Chacun sait qu’il n’y a pas de pays plus éloignés l’un de l’autre, malgré la rapidité du trajet et la facilité des communications, que ne le sont la France et l’Angleterre. En quelques heures on se trouve transporté aux antipodes ; les caractères, les mœurs, les habitudes, diffèrent absolument à droite et à gauche de la Manche. Il en est de même par-delà l’Océan, entre la Nouvelle-France et la Nouvelle-Angleterre ; je l’éprouvai en passant du Canada dans le Maine et le Massachusetts, du pays des coureurs de bois à celui des Pères Pèlerins. Une nuit de voyage seulement et vous abordez un autre monde, mais vous avez plus vite fait encore d’aller de Calais à Folkestone, et la surprise est la même.

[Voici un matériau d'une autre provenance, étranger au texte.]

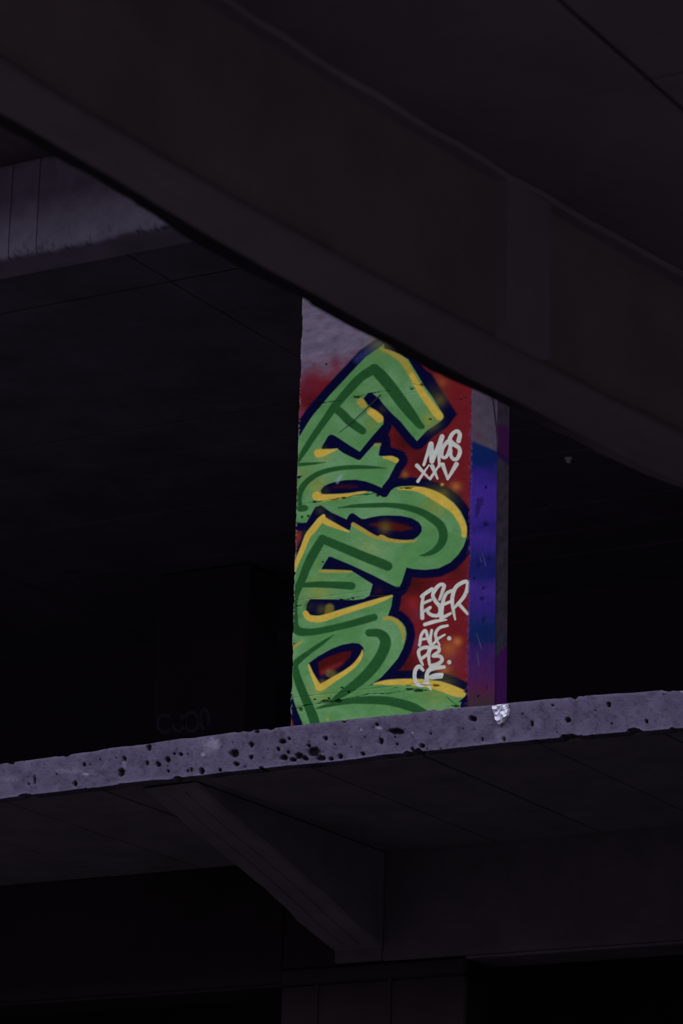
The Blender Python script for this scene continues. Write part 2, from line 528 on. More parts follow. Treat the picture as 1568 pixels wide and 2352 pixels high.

Je quitte Montréal le 25 mai 1897[1], sous des torrens de pluie qui ne me permettent de rien découvrir du paysage noyé dans l’eau plus encore que dans les ténèbres. Cependant je continue à voir. Des visages, des sites qui depuis quelques semaines me sont devenus familiers, défilent, photographiés, pour ainsi dire, dans ma mémoire. Et cette évocation continue dans le sommeil. Je rêve encore du Saint-Laurent et du Saguenay, de Sainte-Anne, de la Montmorency et des rapides de Lachine quand déjà se dressent devant moi les belles découpures des White Mountains, frappées par les premiers rayons du soleil. Une éblouissante matinée de printemps succède au déluge. Les bois de pins s’étagent sur des
- ↑ Voyez la Revue du 1er mai et du 15 juillet.